Toute la paroisse est gérée comme en famille (nous ne passons pas notre vie à discuter, à organiser, à réfléchir à l’orientation qu’il faut prendre ou pas prendre »). Prêtre présent à l’église chaque matin et dès 17H à la disposition de ceux qui veulent se confesser et le soir pour tout dialogue (sans rendez-vous).

Au centre et au sommet de la vie paroissiale, la célébration mystique de la sainte messe. C’est « l’habitation du mystère. Le prêtre, les fidèles et, en eux, les facultés humaines d’intelligence, de volonté, d’imagination, de mémoire, doivent être emportés – je dirai presque, malgré soi – dans le sacrifice du Christ et jusqu’en plein Ciel où il est désormais glorifié. Quant aux éléments matériels, de la chaise bien encaustiquée au retable le plus précieux, et jusqu’à l’air chargé d’encens qui circule autour de l’autel, ils sont appelés à soutenir et transporter l’âme humaine dans la compréhension, l’expérimentation, la pénétration de la Passion, de la mort et de la sainte résurrection du Christ. Voilà l’enjeu auquel nous sommes confrontés : faire descendre le Ciel sur la terre, en recourant à des éléments qui ne peuvent être que terrestres ».

La beauté de la liturgie qui ouvre et élève les cœurs est sa première préoccupation. Combien a-t-il raison ! Ainsi : le prêtre « organise le théâtre divin qu’est la liturgie. Je mets en scène l’action sacrificielle du Christ en ne sacrifiant aucun élément qui pourrait servir à la magnifier, tout en suivant bien sûr très scrupuleusement les rubriques du missel romain.

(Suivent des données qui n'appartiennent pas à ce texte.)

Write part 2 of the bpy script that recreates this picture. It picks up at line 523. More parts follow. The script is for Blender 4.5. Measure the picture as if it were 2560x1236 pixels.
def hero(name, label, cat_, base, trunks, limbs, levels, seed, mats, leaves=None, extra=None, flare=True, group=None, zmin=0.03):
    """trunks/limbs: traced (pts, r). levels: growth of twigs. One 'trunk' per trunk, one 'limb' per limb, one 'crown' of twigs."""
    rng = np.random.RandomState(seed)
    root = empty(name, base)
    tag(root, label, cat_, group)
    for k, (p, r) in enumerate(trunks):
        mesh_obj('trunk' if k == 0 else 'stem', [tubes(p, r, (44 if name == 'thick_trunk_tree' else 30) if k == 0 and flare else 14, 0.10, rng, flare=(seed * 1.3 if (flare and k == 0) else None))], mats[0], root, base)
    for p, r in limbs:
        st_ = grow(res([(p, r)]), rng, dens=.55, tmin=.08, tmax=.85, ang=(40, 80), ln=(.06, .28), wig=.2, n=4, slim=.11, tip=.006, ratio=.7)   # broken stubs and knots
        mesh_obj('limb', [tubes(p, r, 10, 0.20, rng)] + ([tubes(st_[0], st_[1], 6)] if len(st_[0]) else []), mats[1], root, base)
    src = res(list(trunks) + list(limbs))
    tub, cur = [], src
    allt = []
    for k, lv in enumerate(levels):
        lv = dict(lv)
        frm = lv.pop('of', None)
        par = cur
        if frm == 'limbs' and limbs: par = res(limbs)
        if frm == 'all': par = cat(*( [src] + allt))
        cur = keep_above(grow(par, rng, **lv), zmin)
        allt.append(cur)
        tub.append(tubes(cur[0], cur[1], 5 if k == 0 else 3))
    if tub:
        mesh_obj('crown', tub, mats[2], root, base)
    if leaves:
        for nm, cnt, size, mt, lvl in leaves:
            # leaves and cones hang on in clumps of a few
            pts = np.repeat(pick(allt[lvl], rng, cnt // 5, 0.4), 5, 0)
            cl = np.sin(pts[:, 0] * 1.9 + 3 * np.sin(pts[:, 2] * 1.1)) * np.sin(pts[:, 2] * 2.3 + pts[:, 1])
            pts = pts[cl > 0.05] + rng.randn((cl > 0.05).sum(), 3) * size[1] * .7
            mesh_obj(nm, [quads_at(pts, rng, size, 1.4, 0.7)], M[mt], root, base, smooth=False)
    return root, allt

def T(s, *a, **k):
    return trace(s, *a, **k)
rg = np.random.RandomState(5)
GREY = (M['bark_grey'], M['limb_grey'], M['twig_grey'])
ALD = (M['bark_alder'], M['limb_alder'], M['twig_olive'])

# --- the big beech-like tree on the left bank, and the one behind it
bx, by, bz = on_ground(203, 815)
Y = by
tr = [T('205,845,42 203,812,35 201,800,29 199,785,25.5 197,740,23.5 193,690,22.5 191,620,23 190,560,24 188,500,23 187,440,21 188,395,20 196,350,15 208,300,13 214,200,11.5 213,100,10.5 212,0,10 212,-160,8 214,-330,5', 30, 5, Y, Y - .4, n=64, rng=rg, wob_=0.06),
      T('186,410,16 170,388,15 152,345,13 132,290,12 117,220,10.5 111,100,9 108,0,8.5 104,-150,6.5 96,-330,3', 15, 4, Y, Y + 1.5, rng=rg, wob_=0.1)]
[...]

Il n’y a donc rien à inventer, rien à déplacer, rien à modifier. Il n’y a que la ferveur à susciter chez ceux qui s’exposent au Corps livré, au Sang versé ; et cette ferveur, elle doit jaillir de l’être du prêtre, de son immersion dans le mystère, de sa voix qui soulève et entraîne, même si son timbre est faible, qu’importe !, une force, un élan, une conviction, doivent percer » Et il insiste sur le fait que c’est le prêtre qui est le premier responsable de la liturgie, que c’est à lui de décider de l’agencement général de la messe avec ses chants, sa musique, sas mouvements, allant jusqu’à estimer qu’il n’y a pas besoin d’animateur de chants : « le curé chante, la chorale soutient, l’assemblée suit ».

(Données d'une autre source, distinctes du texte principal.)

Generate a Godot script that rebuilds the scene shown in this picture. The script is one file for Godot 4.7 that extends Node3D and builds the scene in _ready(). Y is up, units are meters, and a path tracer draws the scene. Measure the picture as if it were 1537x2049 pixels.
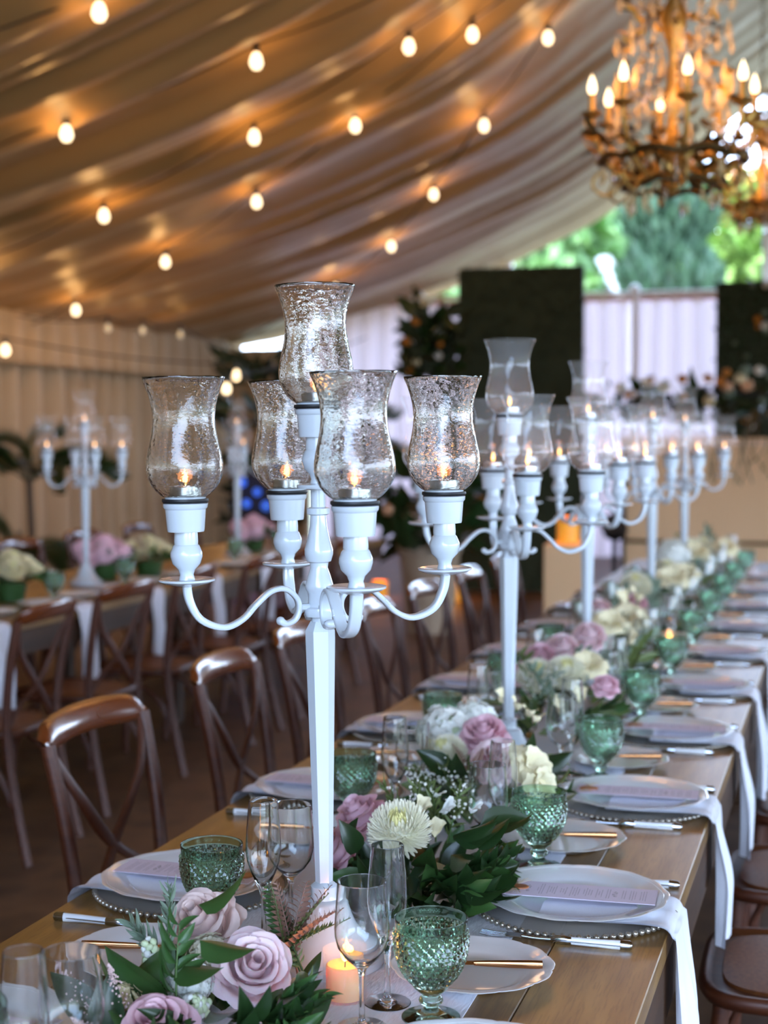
extends Node3D
# A marquee laid for a wedding dinner: a long oak table with white candelabra, green goblets and flowers.
# World: the long table runs along -z, its top at y = 0.75; the lens stands at x = 0, z = 0.

const T := 0.75
var rng := RandomNumberGenerator.new()
var M := {}
var taken := {}
var cache := {}

# ---------------------------------------------------------------- geometry
class Geo:
	var v := PackedVector3Array()
	var n := PackedVector3Array()
	var t := PackedVector2Array()
	var i := PackedInt32Array()

	func sheet(p: PackedVector3Array, rows: int, cols: int, wrap := false, flip := false) -> void:
		var b := v.size()
		for r in rows:
			for c in cols:
				var ru := mini(r + 1, rows - 1)
				var rd := maxi(r - 1, 0)
				var cu := c + 1 if c < cols - 1 else (1 if wrap else c)
				var cd := c - 1 if c > 0 else (cols - 2 if wrap else c)
				var dr := p[ru * cols + c] - p[rd * cols + c]
				var dc := p[r * cols + cu] - p[r * cols + cd]
				if dc.length_squared() < 1e-13:
					var rr := r + 1 if r == 0 else r - 1
					dc = p[rr * cols + cu] - p[rr * cols + cd]
				var k := dr.cross(dc).normalized()
				v.append(p[r * cols + c])
				n.append(-k if flip else k)
				t.append(Vector2(float(c) / (cols - 1), float(r) / (rows - 1)))
		for r in rows - 1:
			for c in cols - 1:
				var a := b + r * cols + c
				if flip:
					i.append_array([a, a + cols, a + 1, a + 1, a + cols, a + cols + 1])
				else:
					i.append_array([a, a + 1, a + cols, a + 1, a + cols + 1, a + cols])

	func facets(p: PackedVector3Array, rows: int, cols: int) -> void:
		for r in rows - 1:
			for c in cols - 1:
				var a := p[r * cols + c]
				var b := p[r * cols + c + 1]
				var d := p[(r + 1) * cols + c]
				var e := p[(r + 1) * cols + c + 1]
				if (r + c) % 2 == 0:
					tri(a, b, d)
					tri(b, e, d)
				else:
					tri(a, b, e)
					tri(a, e, d)

	func tri(a: Vector3, b: Vector3, c: Vector3) -> void:
		var k := (c - a).cross(b - a).normalized()
		var s := v.size()
		v.append_array([a, b, c])
		n.append_array([k, k, k])
		t.append_array([Vector2(a.x + a.y, a.z), Vector2(b.x + b.y, b.z), Vector2(c.x + c.y, c.z)])
		i.append_array([s, s + 1, s + 2])

	func quad(a: Vector3, b: Vector3, c: Vector3, d: Vector3, ua := Vector2(0, 0), ub := Vector2(1, 0), uc := Vector2(1, 1), ud := Vector2(0, 1)) -> void:
		var k := (c - a).cross(b - a).normalized()
		var s := v.size()
		v.append_array([a, b, c, d])
		n.append_array([k, k, k, k])
		t.append_array([ua, ub, uc, ud])
		i.append_array([s, s + 1, s + 2, s, s + 2, s + 3])

	# r, y pairs going up the outside; a turn sharper than the crease starts a new smooth run
	func lathe(pr: Array, seg: int, xf := Transform3D.IDENTITY, crease := 0.75, wob = null) -> void:
		var run: Array = [pr[0]]
		for k in range(1, pr.size()):
			run.append(pr[k])
			var cut := k == pr.size() - 1
			if not cut:
				var d0: Vector2 = pr[k] - pr[k - 1]
				var d1: Vector2 = pr[k + 1] - pr[k]
				cut = absf(d0.angle_to(d1)) > crease
			if cut:
				var p := PackedVector3Array()
				for q: Vector2 in run:
					for s in seg + 1:
						var a := TAU * float(s % seg) / seg
						var rr := q.x
						if wob != null:
							rr = wob.call(q.x, q.y, a)
						p.append(xf * Vector3(rr * cos(a), q.y, rr * sin(a)))
				sheet(p, run.size(), seg + 1, true)
				run = [pr[k]]

	func tube(path: PackedVector3Array, ra: PackedFloat32Array, seg := 8, flat := 1.0, side := Vector3.ZERO, cap := true) -> void:
		var m := path.size()
		var p := PackedVector3Array()
		var nn := side
		for k in m:
			var tt := (path[mini(k + 1, m - 1)] - path[maxi(k - 1, 0)]).normalized()
			if nn == Vector3.ZERO:
				nn = Vector3.UP if absf(tt.y) < 0.9 else Vector3.RIGHT
			if side != Vector3.ZERO:
				nn = side
			nn = (nn - tt * nn.dot(tt)).normalized()
			var bb := nn.cross(tt)
			var r := ra[mini(k, ra.size() - 1)]
			for s in seg + 1:
				var a := TAU * (float(s % seg) + 0.5) / seg
				p.append(path[k] + nn * cos(a) * r + bb * sin(a) * r * flat)
		sheet(p, m, seg + 1, true)
		if cap:
			for s in range(1, seg - 1):
				tri(p[0], p[s + 1], p[s])
				var o := (m - 1) * (seg + 1)
				tri(p[o], p[o + s], p[o + s + 1])

	# a box with chamfered edges; uv in metres, u along z on the flat faces
	func box(size: Vector3, bv: float, xf := Transform3D.IDENTITY) -> void:
		var h := size / 2.0
		bv = minf(bv, minf(h.x, minf(h.y, h.z)) * 0.9)
		for ax in 3:
			for sg in [-1.0, 1.0]:
				var u := (ax + 1) % 3
				var w := (ax + 2) % 3
				var q: Array[Vector3] = []
				for st in [[-1, -1], [1, -1], [1, 1], [-1, 1]]:
					var c := Vector3.ZERO
					c[ax] = sg * h[ax]
					c[u] = st[0] * (h[u] - bv)
					c[w] = st[1] * (h[w] - bv)
					q.append(c)
				if sg > 0:
					q.reverse()
				var uv: Array[Vector2] = []
				for c in q:
					uv.append(Vector2(c.z, c.x + c.y) if ax != 2 else Vector2(c.x, c.y))
				quad(xf * q[0], xf * q[1], xf * q[2], xf * q[3], uv[0], uv[1], uv[2], uv[3])
		if bv <= 0.0:
			return
		for ax in 3:
			var u := (ax + 1) % 3
			var w := (ax + 2) % 3
			for su in [-1.0, 1.0]:
				for sw in [-1.0, 1.0]:
					var q: Array[Vector3] = []
					for e in [[0, -1], [0, 1], [1, 1], [1, -1]]:
						var c := Vector3.ZERO
						c[ax] = e[1] * (h[ax] - bv)
						c[u] = su * (h[u] - (bv if e[0] else 0.0))
						c[w] = sw * (h[w] - (0.0 if e[0] else bv))
						q.append(c)
					if su * sw < 0:
						q.reverse()
					quad(xf * q[0], xf * q[1], xf * q[2], xf * q[3])
		for sx in [-1.0, 1.0]:
			for sy in [-1.0, 1.0]:
				for sz in [-1.0, 1.0]:
					var a := Vector3(sx * h.x, sy * (h.y - bv), sz * (h.z - bv))
					var b := Vector3(sx * (h.x - bv), sy * h.y, sz * (h.z - bv))
					var c := Vector3(sx * (h.x - bv), sy * (h.y - bv), sz * h.z)
					if sx * sy * sz > 0:
						tri(xf * a, xf * c, xf * b)
					else:
						tri(xf * a, xf * b, xf * c)

	func ball(at: Vector3, r: Vector3, seg := 8, ring := 5) -> void:
		var p := PackedVector3Array()
		for k in ring + 1:
			var e := -PI / 2 + PI * k / ring
			for s in seg + 1:
				var a := TAU * float(s % seg) / seg
				p.append(at + Vector3(r.x * cos(e) * cos(a), r.y * sin(e), r.z * cos(e) * sin(a)))
		sheet(p, ring + 1, seg + 1, true)

	func mesh() -> ArrayMesh:
		var a := []
		a.resize(Mesh.ARRAY_MAX)
		a[Mesh.ARRAY_VERTEX] = v
		a[Mesh.ARRAY_NORMAL] = n
		a[Mesh.ARRAY_TEX_UV] = t
		a[Mesh.ARRAY_INDEX] = i
		var m := ArrayMesh.new()
		m.add_surface_from_arrays(Mesh.PRIMITIVE_TRIANGLES, a)
		return m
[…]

Il faut lire ce livre édifiant. Pour conclure, citons encore le Père Michel-Marie sur cette partie du livre qui me semble la plus importante qui concerne la sainte messe où, trop souvent, « le mystère est aplati par l’insignifiance de la forme ! ». « Avant de manger, il y a à contempler dans la sainte Eucharistie, et aussi à éprouver, à ressentir, à pénétrer, à pleurer peut-être, en tout cas à s’immerger dans la merveille que représente le don absolu du Christ à son Père – et sans beauté, sans unité, sans mouvement concerté, sans musique parfaitement orchestrée, sans le détail soigné, on n’y croit pas à votre Christ qui meurt et qui ressuscite !

A travers ce livre, le Père Zanoti-Sorkine pose les bonnes questions et ne peut que faire du bien parce que ce qu'il dit est vrai et peut aider beaucoup à reprendre espoir.